まだ20代の佐々木に2006年トリノ冬季五輪前、インタビューする機会を得た時のインパクトは忘れようもない。「アルペン界の伝統を覆したい」とアルペンスキーで日本選手として半世紀ぶりのメダル奪取を宣言。「五輪はお祭り騒ぎで、トップの30選手が一発を狙ってくる。僕もイチかバチか、ゼロか百かで。それ以外必要ないし、一番悲しいのって4番とかでしょ?」と威勢よく語った。強がりでなく、それだけの実績もあった。

ただトリノ大会を含めて4度の冬季五輪では2010年バンクーバー大会の18位が最高で、好成績を残せなかった。

だからこそ「40代になっても諦めない」と並々ならぬ意欲を燃やす。9年のブランクを取り戻すには苦闘の連続であっても「中年の星」として再挑戦するモチベーションは人一倍高い。

SNSでは「9年のブランクはやり過ぎだと思いますけど、やれない事など何も無いと信じています。やるのかやらないのかの二択でやると決断しただけでも人生最大の勇気を使いました」と心境をつづった。

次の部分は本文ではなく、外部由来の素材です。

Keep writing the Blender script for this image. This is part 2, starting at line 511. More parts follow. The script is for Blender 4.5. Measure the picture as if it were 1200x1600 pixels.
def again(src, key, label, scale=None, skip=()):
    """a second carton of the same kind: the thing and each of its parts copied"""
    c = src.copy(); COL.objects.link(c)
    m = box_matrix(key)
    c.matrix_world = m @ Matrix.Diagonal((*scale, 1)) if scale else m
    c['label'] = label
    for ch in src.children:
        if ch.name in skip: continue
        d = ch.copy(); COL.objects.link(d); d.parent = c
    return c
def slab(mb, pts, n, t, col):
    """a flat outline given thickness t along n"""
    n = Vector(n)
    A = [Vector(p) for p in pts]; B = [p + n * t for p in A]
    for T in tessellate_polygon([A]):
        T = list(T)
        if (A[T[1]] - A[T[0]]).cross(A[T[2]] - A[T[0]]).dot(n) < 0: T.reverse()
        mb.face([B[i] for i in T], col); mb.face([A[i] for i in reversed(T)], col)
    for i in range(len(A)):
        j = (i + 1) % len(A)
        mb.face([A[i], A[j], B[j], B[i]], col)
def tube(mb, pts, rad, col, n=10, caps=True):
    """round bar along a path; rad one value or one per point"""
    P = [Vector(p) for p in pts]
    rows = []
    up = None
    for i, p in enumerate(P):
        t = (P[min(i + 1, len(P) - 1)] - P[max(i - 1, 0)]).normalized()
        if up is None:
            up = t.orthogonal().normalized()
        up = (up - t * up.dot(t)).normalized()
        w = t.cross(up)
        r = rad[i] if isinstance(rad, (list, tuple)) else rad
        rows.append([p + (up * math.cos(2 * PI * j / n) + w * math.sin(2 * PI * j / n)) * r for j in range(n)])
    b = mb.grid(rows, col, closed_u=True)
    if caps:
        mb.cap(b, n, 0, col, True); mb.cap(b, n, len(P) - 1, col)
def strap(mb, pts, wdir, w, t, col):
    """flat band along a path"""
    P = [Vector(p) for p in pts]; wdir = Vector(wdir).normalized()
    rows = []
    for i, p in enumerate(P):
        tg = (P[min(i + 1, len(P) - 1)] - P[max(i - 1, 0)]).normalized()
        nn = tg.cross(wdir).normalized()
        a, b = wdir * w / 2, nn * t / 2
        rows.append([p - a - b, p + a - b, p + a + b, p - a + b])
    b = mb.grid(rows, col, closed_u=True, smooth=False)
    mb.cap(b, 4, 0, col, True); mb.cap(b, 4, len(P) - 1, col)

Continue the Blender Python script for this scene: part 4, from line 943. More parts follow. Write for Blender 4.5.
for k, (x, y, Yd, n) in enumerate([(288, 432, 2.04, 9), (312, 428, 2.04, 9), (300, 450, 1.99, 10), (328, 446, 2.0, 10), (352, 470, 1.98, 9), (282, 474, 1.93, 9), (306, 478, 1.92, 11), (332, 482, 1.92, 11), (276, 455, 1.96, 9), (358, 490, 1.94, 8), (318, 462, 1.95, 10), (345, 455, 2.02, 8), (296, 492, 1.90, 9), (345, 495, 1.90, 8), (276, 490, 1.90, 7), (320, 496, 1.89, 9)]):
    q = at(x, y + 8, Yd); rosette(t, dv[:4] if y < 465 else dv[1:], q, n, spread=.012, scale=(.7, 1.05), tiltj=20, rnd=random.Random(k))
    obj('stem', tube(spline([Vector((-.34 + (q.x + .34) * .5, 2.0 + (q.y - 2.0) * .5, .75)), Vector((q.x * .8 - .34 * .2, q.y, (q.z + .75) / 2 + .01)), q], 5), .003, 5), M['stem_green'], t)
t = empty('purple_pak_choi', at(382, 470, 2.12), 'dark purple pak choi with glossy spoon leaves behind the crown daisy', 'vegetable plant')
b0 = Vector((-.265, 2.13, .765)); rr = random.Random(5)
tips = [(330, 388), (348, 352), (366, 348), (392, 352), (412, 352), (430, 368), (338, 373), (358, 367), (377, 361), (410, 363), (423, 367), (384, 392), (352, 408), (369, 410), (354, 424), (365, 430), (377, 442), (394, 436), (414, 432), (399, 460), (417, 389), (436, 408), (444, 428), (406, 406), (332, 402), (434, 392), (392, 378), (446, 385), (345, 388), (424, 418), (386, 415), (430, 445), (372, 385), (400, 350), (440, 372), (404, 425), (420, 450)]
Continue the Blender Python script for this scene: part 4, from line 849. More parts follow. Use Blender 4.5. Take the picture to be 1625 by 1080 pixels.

右肩の靱帯を断裂するなど負傷を負っても、アルペンレーサーとしての感覚や闘争本能を求めてスタート台に立ち続ける。

夢の金メダルへ「勝負の世界に年齢関係ない」

アジア勢によるアルペンスキーの表彰台は、1956年コルティナダンペッツォ冬季五輪で銀メダルを獲得した猪谷千春(現国際オリンピック委員会=IOC=名誉委員)1人だ。

佐々木は自身のインスタで「2026のミラノオリンピックを迎える時は44歳。フィジカルがものを言うこの種目において老化が勝るのか、それとも定説を覆すのか、そんな世界の常識に楯突く様なこの挑戦が今は刺激を僕に与えてくれる」とコメントしている。

そして「世界は遠い様で近く、近い様で遠い。それを知っているからこそ出来る挑戦です。勝負の世界に年齢は関係ないしね。日本の未来ある選手達よ、共に頑張っていこう!」と後輩へのエールも忘れていない。

試行錯誤しながらトップ選手の新しい技術を貪欲に吸収し、夢に見るのは五輪の金メダル。美しい山が険しければ険しいほど、スキーヤーとしての本能が覚醒する。佐々木が以前口にした「イチかバチか、ゼロか百か」という気構えの再挑戦を期待して見守りたい。